Google a vu la Commission nationale de l’Informatique et des libertés (CNIL), l’ombudsman français à la vie privée, refuser ses efforts pour limiter la portée d’un jugement du plus haut tribunal de l’Union européenne visant à préserver le droit à l’oubli.
Le 13 mai 2014, la Cour de justice de l’Union européenne (CJUE) de justice avait jugé que les citoyens européens disposaient d’un droit à demander aux moteurs de recherche le déréférencement, sur toutes les extensions, de résultats en lien avec leur identité.
Le CNIL définit le déréférencement :
«Il s’agit de supprimer certains résultats figurant dans la liste affichée par un moteur de recherche après une requête effectuée à partir du nom d’une personne. Cette suppression ne signifie pas l’effacement de l’information sur le site internet source. Le contenu original est inchangé et est toujours accessible via les moteurs de recherche en utilisant d’autres mots clés de recherche ou en allant directement sur le site à l’origine de la diffusion. »
Dans sa décision de mai 2014, la CJUE estime que les droits de la personne justifient un déférencement pour tout motif raisonnable, sauf lorsque l’intérêt public l’exige, notamment sous l’angle du droit à l’information. Elle consolide ainsi le droit à l’oubli.
Comme le rapporte Le Monde :
«Plus précisément, les juges expliquent que même si des informations personnelles ont été agrégées dans un premier temps en toute légalité par un moteur de recherche, un internaute peut demander à un moteur de recherche de ne plus les utiliser si ces informations se révélaient dans un second temps « inadéquates, pas ou plus pertinentes ou excessives ».
Pour mettre en application cette décision, le législateur français a adopté la loi Informatique et libertés, qui a une portée extraterritoriale :
«La Charte des droits fondamentaux de l’Union européenne reconnait aux résidents européens des droits fondamentaux, dont le respect de la vie privée et familiale et la protection des données à caractère personnel. Si ces droits ne peuvent conduire à protéger des non-résidents européens, ils s’appliquent en revanche aux entreprises qui traitent les données des résidents européens. La protection accordée au citoyen européen doit, pour être effective, s’appliquer à l’ensemble du moteur de recherche, quitte, le cas échéant, à ce que cela ait des effets ponctuels en dehors de ce territoire.»
Google, qui avait reçu des dizaines de milliers de demandes d’internautes français, avait procédé au déréférencement sur certaines extensions européennes (.fr, .uk, .es) mais pas sur les autres terminaisons comme google.com. Ce qui n’était pas suffisant pour la CNIL, qui a mis en demeure Google en mai 2015 de faire du déréférencement sur les autres extensions de son moteur de recherche.
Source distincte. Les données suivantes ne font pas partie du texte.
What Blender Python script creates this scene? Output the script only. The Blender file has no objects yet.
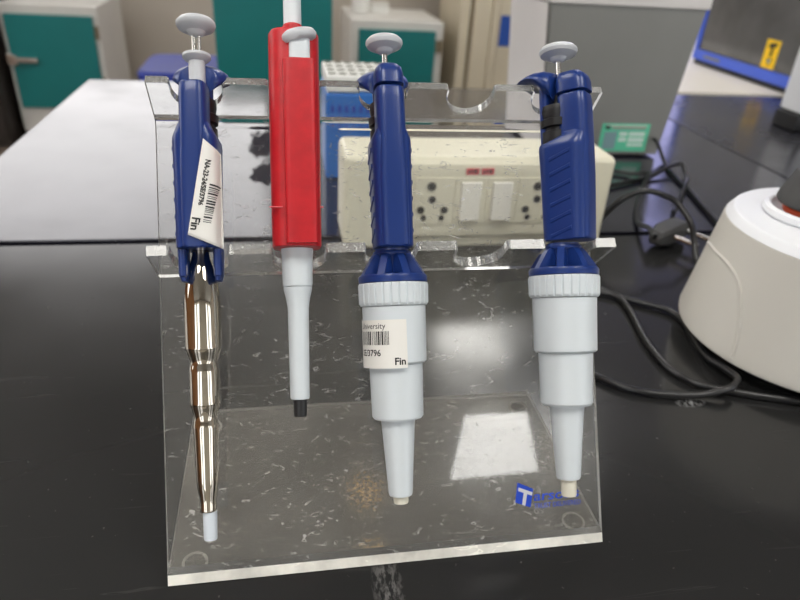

Google a procédé en juillet 2015 à un recours d’appel, qui a été rejeté par la Présidente de la CNIL pour les motifs suivants :
«
- Les extensions géographiques ne sont qu’un chemin d’accès au traitement. Dès lors que le déréférencement est accepté par le moteur de recherche, il doit s’opérer sur toutes les extensions conformément à l’arrêt de la CJUE.
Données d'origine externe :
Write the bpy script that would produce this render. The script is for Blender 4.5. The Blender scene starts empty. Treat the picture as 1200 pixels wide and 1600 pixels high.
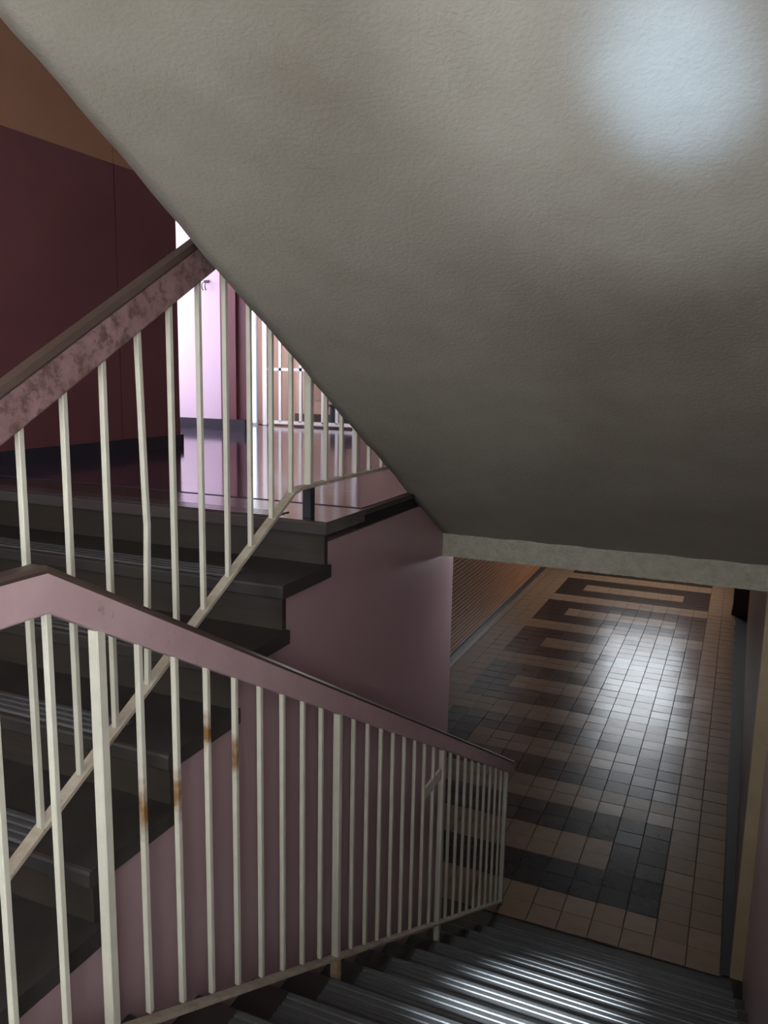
import bpy, bmesh, math, random
from mathutils import Vector, Matrix
random.seed(7)
S = 0.2            # one floor tile = 0.2 m; plan below is written in tiles
sc = bpy.context.scene
C = sc.collection

# ------------------------------------------------------------------ camera
def cam_axes(yaw, pitch, roll):
    cy, sy = math.cos(yaw), math.sin(yaw)
    f0 = Vector((-sy, cy, 0)); right = Vector((cy, sy, 0)); up = Vector((0, 0, 1))
    fw = f0*math.cos(pitch) - up*math.sin(pitch)
    u2 = up*math.cos(pitch) + f0*math.sin(pitch)
    return right*math.cos(roll) + u2*math.sin(roll), u2*math.cos(roll) - right*math.sin(roll), fw
CAM = Vector((1.214, -26.413, 17.807)); FPX = 1275.7
AR, AU, AF = cam_axes(.410, .168, .019)
cd = bpy.data.cameras.new('camera'); co = bpy.data.objects.new('camera', cd); C.objects.link(co)
cd.sensor_fit = 'HORIZONTAL'; cd.sensor_width = 36; cd.lens = FPX/1200*36
cd.clip_start = 0.02; cd.clip_end = 200
M = Matrix((AR, AU, -AF)).transposed().to_4x4(); M.translation = CAM*S
co.matrix_world = M
sc.camera = co
def px(x, y, z):
    d = Vector((x, y, z)) - CAM; w = d.dot(AF)
    if w < .1: return None
    return 600 + FPX*d.dot(AR)/w, 800 - FPX*d.dot(AU)/w

# ------------------------------------------------------------------ light levels, world, exposure
L_BACK, L_SIDE, L_LAND, L_CORR, L_HALL, L_SLIT, L_PASS, L_PATCH, L_BEAM, L_TUBE = 5.0, 15.5, 11.0, 8.5, 4.0, 1.2, 17.0, 700.0, 4300, 85.0
w = bpy.data.worlds.new('world'); sc.world = w; w.use_nodes = True
w.node_tree.nodes['Background'].inputs[0].default_value = (.55, .62, .72, 1)
w.node_tree.nodes['Background'].inputs[1].default_value = .3
sc.view_settings.view_transform = 'Standard'; sc.view_settings.look = 'None'
sc.view_settings.gamma = 1; sc.view_settings.exposure = 0; sc.view_settings.use_curve_mapping = False
sc.cycles.use_denoising = True
sc.cycles.max_bounces = 10; sc.cycles.diffuse_bounces = 6; sc.cycles.glossy_bounces = 5
sc.cycles.sample_clamp_indirect = 6
# added spots behind the camera that make the bright patch on the plaster overhead
def spot(name, energy, col, size, blend, soft, at, to, squash=(1, 1, 1)):
    l = bpy.data.lights.new(name, 'SPOT'); l.energy = energy; l.color = col
    l.spot_size = math.radians(size); l.spot_blend = blend; l.shadow_soft_size = soft
    o = bpy.data.objects.new(name, l); C.objects.link(o); o.location = Vector(at)*S
    o.rotation_euler = (Vector(to) - Vector(at)).to_track_quat('-Z', 'Y').to_euler(); o.scale = squash
spot('added_soffit_spot', L_PATCH*.3, (.80, .90, 1), 25, 1, .05, (-1.2, -30.5, 13.6), (.3, -18.9, 20.4))
spot('added_soffit_spot', L_PATCH, (.42, .66, 1), 9.2, 1, .05, (-1.2, -30.5, 13.6), (.42, -18.75, 20.3), (.8, 1, 1))
# added spot behind the camera, standing in for a sunbeam on the lower treads
spot('added_tread_spot', L_BEAM, (.80, .92, 1), 8.5, .9, .06, (-4.0, -33.0, 21), (-2.0, -13.3, 6.4), (1, .34, 1))

# ------------------------------------------------------------------ materials
def mat(name, col, rough=.5, spec=.5, bump=None, var=None, coat=0, wear=None, emit=None, rand=0):
    m = bpy.data.materials.new(name); m.use_nodes = True
    nt = m.node_tree; N = nt.nodes; Lk = nt.links; b = N['Principled BSDF']
    b.inputs['Roughness'].default_value = rough; b.inputs['Specular IOR Level'].default_value = spec
    b.inputs['Coat Weight'].default_value = coat; b.inputs['Coat Roughness'].default_value = .12
    tc = N.new('ShaderNodeTexCoord')
    def noise(scale, detail=4, rgh=.6, stretch=None):
        t = N.new('ShaderNodeTexNoise'); t.inputs['Scale'].default_value = scale
        t.inputs['Detail'].default_value = detail; t.inputs['Roughness'].default_value = rgh
        if stretch:
            mp = N.new('ShaderNodeMapping'); mp.inputs['Scale'].default_value = stretch
            Lk.new(tc.outputs['Object'], mp.inputs[0]); Lk.new(mp.outputs[0], t.inputs[0])
        else: Lk.new(tc.outputs['Object'], t.inputs[0])
        return t.outputs['Fac']
    def ramp(fac, lo, hi):
        r = N.new('ShaderNodeMapRange'); r.inputs['From Min'].default_value = lo; r.inputs['From Max'].default_value = hi
        Lk.new(fac, r.inputs[0]); return r.outputs[0]
    def mix(a, b_, fac):
        x = N.new('ShaderNodeMix'); x.data_type = 'RGBA'
        for s, v in ((x.inputs[6], a), (x.inputs[7], b_)):
            if isinstance(v, tuple): s.default_value = (*v, 1)
            else: Lk.new(v, s)
        if isinstance(fac, float): x.inputs[0].default_value = fac
        else: Lk.new(fac, x.inputs[0])
        return x.outputs[2]
    cur = col
    if var:                                   # (second colour, scale, lo, hi[, stretch])
        cur = mix(cur, var[0], ramp(noise(var[1], 5, .65, var[4] if len(var) > 4 else None), var[2], var[3]))
    if wear:
        for wr in (wear if isinstance(wear, list) else [wear]):
            cur = mix(cur, wr[0], ramp(noise(wr[1], 6, .7, wr[4] if len(wr) > 4 else None), wr[2], wr[3]))
    if rand:
        oi = N.new('ShaderNodeObjectInfo'); hs = N.new('ShaderNodeHueSaturation')
        r = N.new('ShaderNodeMapRange'); r.inputs['To Min'].default_value = 1-rand; r.inputs['To Max'].default_value = 1+rand
        Lk.new(oi.outputs['Random'], r.inputs[0]); Lk.new(r.outputs[0], hs.inputs['Value'])
        if isinstance(cur, tuple): hs.inputs['Color'].default_value = (*cur, 1)
        else: Lk.new(cur, hs.inputs['Color'])
        cur = hs.outputs[0]
    if isinstance(cur, tuple): b.inputs['Base Color'].default_value = (*cur, 1)
    else: Lk.new(cur, b.inputs['Base Color'])
    if bump:
        prev = None
        for bm_ in (bump if isinstance(bump, list) else [bump]):   # (scale, strength, distance[, stretch])
            bp = N.new('ShaderNodeBump'); bp.inputs['Strength'].default_value = bm_[1]; bp.inputs['Distance'].default_value = bm_[2]
            Lk.new(noise(bm_[0], 4, .6, bm_[3] if len(bm_) > 3 else None), bp.inputs['Height'])
            if prev: Lk.new(prev, bp.inputs['Normal'])
            prev = bp.outputs[0]
        Lk.new(prev, b.inputs['Normal'])
    if emit:
        b.inputs['Emission Color'].default_value = (*emit[0], 1); b.inputs['Emission Strength'].default_value = emit[1]
    return m
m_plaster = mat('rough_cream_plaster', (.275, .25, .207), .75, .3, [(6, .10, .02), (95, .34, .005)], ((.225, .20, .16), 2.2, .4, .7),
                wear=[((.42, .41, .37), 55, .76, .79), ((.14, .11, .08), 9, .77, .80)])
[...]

- Si le droit au déréférencement était limité à certaines extensions, il pourrait être facilement contourné : il suffirait de changer d’extension (ex : de faire une recherche en France sur google.com), c’est-à-dire de mode d’accès au traitement, pour retrouver le résultat du déréférencement. Cela reviendrait donc à priver d’effectivité ce droit, et à faire varier les droits reconnus aux personnes en fonction de l’internaute qui interroge le moteur et non en fonction de la personne concernée.
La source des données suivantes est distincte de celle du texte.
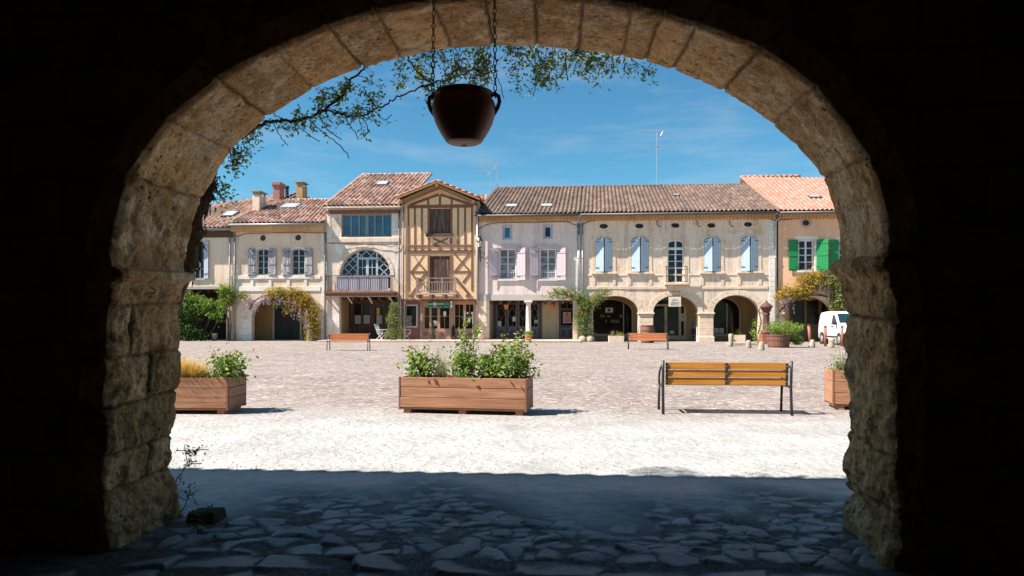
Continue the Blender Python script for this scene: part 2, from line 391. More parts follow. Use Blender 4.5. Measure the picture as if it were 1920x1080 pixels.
def archstone(name, dirt=.5, pale=.5, warm=(1, 1, 1), streak=0.0):
    t = NT(name); p = t.pos()
    W_ = lambda c: tuple(a * b for a, b in zip(c, warm))
    g = t.noise(p, 3.2, 9, .76)
    col = t.ramp(g, [(.33, W_((.46, .28, .13))), (.44, W_((.70, .48, .26))), (.54, W_((.74, .52, .29))), (.66, W_((.84, .66, .44)))])
    at = t.n('ShaderNodeAttribute', attribute_name='block').outputs['Fac']
    col = t.mix(.8, col, t.ramp(at, [(0., .74), (1., 1.22)]), 'MULTIPLY')
    col = t.mix(t.ramp(t.noise(p, 3.9, 8, .78), [(.52, 0.), (.57, pale)]), col, W_((.86, .74, .58)))    # lichen and lime bloom
    col = t.mix(t.ramp(t.noise(p, 5.3, 8, .78), [(.51, 0.), (.60, dirt)]), col, (.20, .115, .055))        # dark crust
    fine = t.noise(p, 17, 8, .8)
    col = t.mix(1., col, t.ramp(fine, [(.34, .52), (.46, 1.05), (.60, 1.3)]), 'MULTIPLY')
    grain = t.noise(p, 55, 6, .8); col = t.mix(.8, col, t.ramp(grain, [(.36, .45), (.5, 1.), (.62, 1.25)]), 'MULTIPLY')
    h = t.math('ADD', fine, t.math('MULTIPLY', grain, .25))
    if streak:
        st = t.noise(t.pos((26, 26, 5.5)), 1.0, 6, .75)
        col = t.mix(streak, col, t.ramp(st, [(.35, .40), (.60, 1.3)]), 'MULTIPLY'); h = t.math('ADD', fine, t.math('MULTIPLY', st, .8))
    vo = t.n('ShaderNodeTexVoronoi'); vo.inputs['Scale'].default_value = 21; t.l(p, vo.inputs['Vector'])
    pit = t.math('MULTIPLY', t.ramp(vo.outputs['Distance'], [(.10, 1.), (.30, 0.)]), t.ramp(t.noise(p, 3.1, 5, .6), [(.50, 0.), (.62, 1.)]))
    col = t.mix(t.math('MULTIPLY', pit, .75), col, (.09, .055, .03))                                    # solution pits
    jt = t.n('ShaderNodeAttribute', attribute_name='joint').outputs['Fac']
    col = t.mix(jt, col, (.09, .06, .035))
    hh = t.math('SUBTRACT', h, t.math('MULTIPLY', pit, .6))
    nb = t.bump(hh, .9, .04); nb = t.bump(t.noise(p, 80, 4, .75), .6, .007, nb)
    return t.done(col, .97, nb, .08)
M['archstone'] = archstone('weathered_arch_limestone', .42, .85, (1.14, .94, .80))
M['pierstone'] = archstone('rough_pier_limestone', .8, .45, (1.02, .79, .64), .6)
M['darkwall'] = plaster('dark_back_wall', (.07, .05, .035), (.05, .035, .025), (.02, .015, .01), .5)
def innermat():  # brown block masonry with darker patches at random
    t = NT('brown_masonry'); p = t.pos(); sx = t.n('ShaderNodeSeparateXYZ'); t.l(p, sx.inputs[0]); cb = t.n('ShaderNodeCombineXYZ')
    wob = t.math('MULTIPLY', t.noise(p, 2.5, 3), .12)
    t.l(t.math('ADD', t.math('ADD', sx.outputs[0], sx.outputs[1]), wob), cb.inputs[0]); t.l(t.math('ADD', sx.outputs[2], wob), cb.inputs[1])
    b = t.n('ShaderNodeTexBrick'); t.l(cb.outputs[0], b.inputs['Vector']); b.inputs['Scale'].default_value = 1
    b.inputs['Color1'].default_value = (.50, .32, .19, 1); b.inputs['Color2'].default_value = (.40, .25, .15, 1); b.inputs['Mortar'].default_value = (.24, .15, .09, 1)
    b.inputs['Brick Width'].default_value = .62; b.inputs['Row Height'].default_value = .31; b.inputs['Mortar Size'].default_value = .018
    col = t.mix(t.ramp(t.noise(p, 3.5, 7, .75), [(.45, 0.), (.6, .8)]), b.outputs[0], (.17, .10, .055))
    nb = t.bump(b.outputs[1], -.8, .03); nb = t.bump(t.noise(p, 14, 7, .75), .8, .03, nb)
    return t.done(col, .97, nb, .08)
M['innerwall'] = innermat()
def groundmat():
    t = NT('gravel_square'); p = t.pos()
    sx = t.n('ShaderNodeSeparateXYZ'); t.l(p, sx.inputs[0])
    wob = t.math('MULTIPLY', t.math('SUBTRACT', t.noise(p, .55, 5, .6), .5), 4.0)
    yy = t.math('ADD', sx.outputs[1], wob)
    far = t.ramp(t.math('DIVIDE', yy, 20.0), [(.40, 0.), (.53, 1.)])          # pale trodden track | pebbly square
    vo = t.n('ShaderNodeTexVoronoi'); vo.inputs['Scale'].default_value = 11; t.l(p, vo.inputs['Vector'])
    sep = t.n('ShaderNodeSeparateColor'); t.l(vo.outputs['Color'], sep.inputs[0])
    peb = t.ramp(sep.outputs[0], [(0., (.13, .09, .08)), (.3, (.25, .195, .172)), (.7, (.22, .18, .165)), (1., (.44, .385, .35))])
    big = t.ramp(t.noise(p, .35, 5, .6), [(.35, 0.), (.7, 1.)])
    peb = t.mix(t.ramp(t.noise(t.pos((1, 1.0, 1)), 7.5, 5, .75), [(.52, 0.), (.62, .6)]), peb, (.35, .31, .285))
    peb = t.mix(t.math('MULTIPLY', big, .55), peb, (.32, .275, .25))
    peb = t.mix(t.ramp(t.noise(p, 2.2, 6, .7), [(.5, 0.), (.68, .6)]), peb, (.15, .11, .095))
    pale = t.ramp(t.noise(p, 1.4, 6, .65), [(.3, (.30, .295, .29)), (.7, (.45, .445, .437))])
    vo2 = t.n('ShaderNodeTexVoronoi'); vo2.inputs['Scale'].default_value = 60; t.l(p, vo2.inputs['Vector'])
    sep2 = t.n('ShaderNodeSeparateColor'); t.l(vo2.outputs['Color'], sep2.inputs[0])
    pale = t.mix(t.ramp(sep2.outputs[0], [(.86, 0.), (.95, .3)]), pale, (.20, .17, .15))
    pale = t.mix(.7, pale, t.ramp(t.noise(p, 38, 5, .8), [(.34, .55), (.5, 1.), (.65, 1.12)]), 'MULTIPLY')
    peb = t.mix(.5, peb, t.ramp(t.noise(p, 1.1, 7, .75), [(.38, .6), (.6, 1.15)]), 'MULTIPLY')
    col = t.mix(far, pale, peb)
    nb = t.bump(vo.outputs['Distance'], .5, .03); nb = t.bump(t.noise(p, 5, 8, .72), .7, .05, nb); nb = t.bump(t.noise(p, 60, 3, .7), .5, .01, nb)
    return t.done(col, .95, nb, .1)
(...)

- En tout état de cause, le droit au déréférencement n’entraîne jamais la suppression de l’information d’internet mais empêche uniquement l’affichage de certains résultats sur le moteur en cas de recherche effectuée sur la seule base du nom de la personne. L’information reste donc accessible directement sur le site source ou par la recherche d’autres termes. Il n’est pas possible de déréférencer un évènement, par exemple.
- Par ailleurs, ce droit n’est pas absolu : il doit être concilié avec le droit à l’information du public, notamment lorsque la personne concernée est une personne publique, sous le double contrôle de la CNIL et du juge.
- Enfin, contrairement à ce qui a pu être indiqué par la société Google, cette décision ne traduit pas une volonté d’application extraterritoriale du droit français par la CNIL. Elle se borne à demander le plein respect du droit européen par des acteurs non européens offrant leurs services en Europe. »
L’appel étant rejeté, la société doit dès à présent se conformer aux directives de la CNIL. Ayant été condamné à une amende de 170,000 euros l’an passé pour son défaut de se conformer à la loi française, Google risque une amende de 340,000 euros si elle ne se conforme pas à la présente décision de la CNIL.
À quand un droit à l’oubli au Québec?